Cowboys' offense has no excuses

OXNARD, Calif. -- Regardless of the injuries facing the Dallas Cowboys, Jason Garrett's first-team offense needs to produce Saturday night in San Diego.

The Cowboys can't have the same issues they did in Monday's 3-0 victory over the Oakland Raiders.

Garrett gave his first-team offense three chances to do something positive in the preseason opener. The Cowboys registered just one first down.

The offense line didn't open any running lanes for Felix Jones and DeMarco Murray.

In the passing game, Tony Romo was sacked, Jones dropped a pass, and tight end Jason Witten suffered a slightly lacerated spleen on a play in which he lost two yards.

In last year's preseason opener against Denver, Romo's group was done for the night after producing a field goal in one possession.

Garrett needs to see his offense do something positive against the Chargers.

The Cowboys are working with a patchwork offensive line. The current interior of center David Arkin and guards Derrick Dockery and Mackenzy Bernadeau is unlikely to start at those spots for the regular season.

Chemistry is developing right now with that trio, but it might have to start over again when guard Nate Livings and center Phil Costa return from injuries.

"Arkin is the wild card in the whole thing," Garrett said. "He never snapped a ball until about 10 days ago.
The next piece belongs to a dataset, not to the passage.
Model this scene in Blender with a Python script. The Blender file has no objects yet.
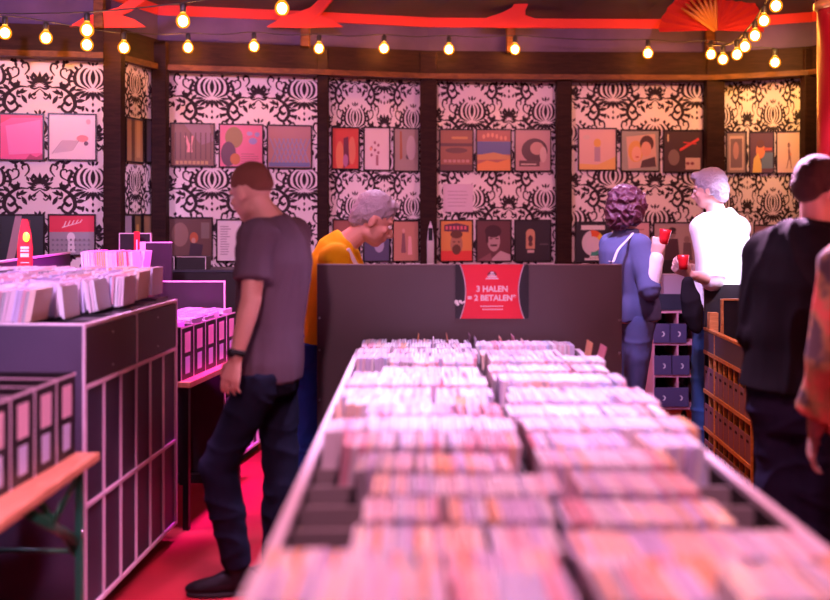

Those kinds of things factor in. There's no excuses. You got to make this work. You got to communicate. You got to do things the right way."

The loss of Witten and the ongoing absence of Miles Austin disrupts the offense. Instead of safety-blanket Witten, Romo will have to rely on rookie tight end James Hanna and backup John Phillips, who is coming off a sprained ankle.
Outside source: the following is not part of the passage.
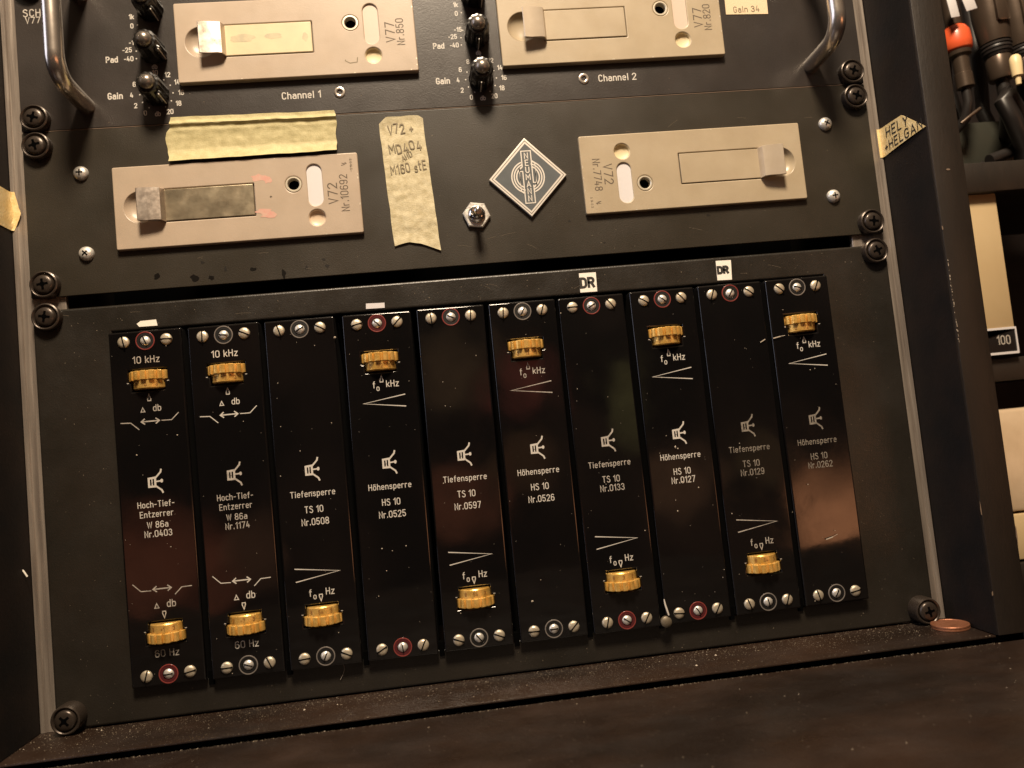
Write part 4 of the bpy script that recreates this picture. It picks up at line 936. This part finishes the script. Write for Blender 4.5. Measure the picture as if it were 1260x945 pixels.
lathe('rubber_boot', [(8.0, 27.2), (7.6, 24.5), (5.6, 23), (5.3, 11.5), (5.9, 11), (5.9, 1), (3, 0)], M['plug'], orp, axis='z', seg=26)
tube('cable', [(0, 0, 1), (0, 0, -9), (-2, 3, -20), (-9, 15, -30)], 3.4, M['rubber'], orp, 12)
# papers wrapped on cables above
for (x, z, w, hgt, a, lab) in ((533.5, 199.5, 6.5, 17, -7, 'white cable flag at the very top beside the side board'), (545.5, 203.5, 8.5, 16, -14, 'white paper flag with faint pink writing at the top')):
    o = box('cable_flag', -w/2, w/2, -.3, .3, -hgt/2, hgt/2, M['white_label'], None, bev=.15, loc=(x, 66, z)); o.rotation_euler = (0, math.radians(a), 0); tag(o, lab, 'cable flag')
cr = lathe('jack_cover', [(0, 9), (2.4, 8.6), (3.6, 6.8), (3.9, 2), (3.4, -6), (2.0, -7), (1.7, -12), (0, -12.5)], M['cream'], None, (567.5, 58, 148.8), axis='z', seg=20)
tag(cr, 'small cream plastic cap between the two large plugs', 'cap')
tube('cable_loop', [(590, 95, 80), (583, 80, 100), (571, 72, 118), (566, 72, 131), (571, 74, 137), (580, 80, 130), (596, 90, 112), (612, 96, 100)], 6.0, M['rubber'], None, 14)
tag(bpy.data.objects['cable_loop'], 'thick black cable curling below the large plugs', 'cable')
for q, (pts, rr) in enumerate((([(556, 110, 230), (557, 112, 190), (553, 112, 150), (556, 108, 118), (566, 104, 96)], 4.5), ([(586, 118, 230), (588, 118, 180), (584, 116, 140), (592, 112, 110), (610, 108, 96)], 5.0), ([(570, 130, 230), (566, 128, 180), (572, 126, 140), (566, 120, 100)], 4.0), ([(610, 100, 200), (604, 98, 150), (600, 92, 120), (580, 88, 100), (560, 86, 94)], 4.2))):
    o = tube('hanging_cable', pts, rr, M['rubber'], None, 12)
    tag(o, ('thin black cable hanging between the orange ringed plug and the big plug', 'black cable hanging behind the big brown plug', 'thin black cable deep behind the big plug', 'black cable looping left at the right photo edge')[q], 'cable', 'black cables hanging in the neighbouring bay')
tube('cable_bit', [(524.5, 62, 113.5), (531, 60, 118), (538.5, 60, 122.5)], 1.2, M['plug'], None, 8)
tag(bpy.data.objects['cable_bit'], 'short pale wire end poking out behind the side board', 'wire')
tube('cable_bit', [(574, 62, 110), (584, 60, 102), (598, 60, 90)], 1.5, M['plug'], None, 8)
tag(bpy.data.objects['cable_bit.001'], 'brownish thin wire running down to the right under the black cable', 'wire')
# equipment in the bay
b = thing('equipment_box', (560, 100, 104), 'dark olive metal box standing on the brown shelf of the neighbouring bay', 'equipment box')
box('housing', -50, 34, 0, 90, -11, 24, M['green_dark'], b, bev=1.5)
sh = box('shelf', 452, 700, 46, 190, 60.5, 80.5, M['wood_edge'], None, bev=.8); tag(sh, 'dark brown shelf of the neighbouring bay below the cable plugs', 'shelf')
sp = thing('device', (527, 52, 8), 'cream upright device panel with black marked foot strip seen past the side board', 'device')
box('side_plate', -60, 7.3, 0, 60, -38.2, 55, M['tan_panel'], sp, bev=1.0)
box('foot_strip', -60, 7.3, .3, 60, -53.8, -38.4, M['body'], sp, bev=.4)
cut_plate('foot_trim', [rrect(-60, -55.4, 8.0, -37.6, .6), rrect(-61, -53.9, 7.0, -38.9, .4)], -.3, 1.0, M['white_label'], sp, bev=.1)
lettering([('100', -1.8, -45.8, 5.4, 'c', 0, .9)], -.05, M['ink_mid'], sp)
sh = box('shelf', 452, 700, 56, 190, -64.5, -49.5, M['wood_edge'], None, bev=.8); tag(sh, 'brown shelf under the cream device panel', 'shelf')
pb = thing('storage_box', (560, 56, -117), 'pale cream glossy box front on the lower shelf at the right edge', 'box')
box('front', -90, 90, 0, 60, -33.5, 33.5, M['pale_box'], pb, bev=2.5)
lathe('knob', [(0, -7), (4, -6.6), (5.5, -4), (4.2, -1), (4.2, 0)], M['cream'], pb, (-18, 0, 4), seg=24)
pb2 = thing('storage_box', (560, 56, -168), 'tan wooden box below the pale glossy box at the right edge', 'box')
box('front', -90, 90, 0, 60, -13.5, 16, M['tan_panel'], pb2, bev=1.2)
sh = box('shelf', 452, 700, 54, 190, -198, -183, M['wood_edge'], None, bev=.8); tag(sh, 'lowest dark shelf of the neighbouring bay at the right edge', 'shelf')
bw = box('wall', 452, 900, 220, 226, -260, 340, M['cheek'], None); tag(bw, 'dark back wall of the neighbouring bay', None, None, 'structure')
Receiver Dez Bryant has been wonderful in training camp and looked great making a 24-yard reception at Oakland. Can he sustain it for long periods of time without Austin?

"We've got a lot of options to go to," owner/general manager Jerry Jones said. "I feel good that we will have -- absent other injuries -- with what we're dealing with right now in the offensive line, that we can handle that and get it in sync."
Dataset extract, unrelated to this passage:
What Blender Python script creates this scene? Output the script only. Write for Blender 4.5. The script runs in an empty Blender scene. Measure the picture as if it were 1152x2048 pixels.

The backup receivers -- led by Kevin Ogletree, who is attempting, again, to become the No. 3 receiver -- are young and unproven.

Garrett's running attack has some problems to sort through. Murray and Jones can't do it alone.

In addition to the injuries on the line, tackles Doug Free and Tyron Smith have switched sides and the running backs are getting familiar with new fullback Lawrence Vickers.

"We didn't run it very well," Garrett said of the Oakland game. "We tried to run it a little bit and we didn't move them off the ball very much."

Lack of scoring isn't a new problem for the Cowboys. Last season, they finished 15th in the NFL with an average of 23.1 points per game.

All but two 2011 playoff teams, Cincinnati and Pittsburgh, outscored the Cowboys. Three non-playoff teams averaged more than Dallas.

The Cowboys failed to score any touchdowns in a victory over Washington. There were just 14 points scored in two losses to Philadelphia. In the last two weeks of the season, the Cowboys scored just 21 points.

Injuries to Austin, Bryant, Jones and Murray hampered the offense last year. But the Cowboys had the seventh-best passing offense in the league.

However, every team above the Cowboys in passing also averaged more points than them.

Life in the NFL doesn't care what teams have to get through. Just fix it and produce. And it has to start Saturday night for the Cowboys' offense.

"You have to be able to adjust," Jerry Jones said, "and hopefully have enough flexibility and have enough options offensively so that when you get players hurt, you've got to have other ways to run your offense. And we do."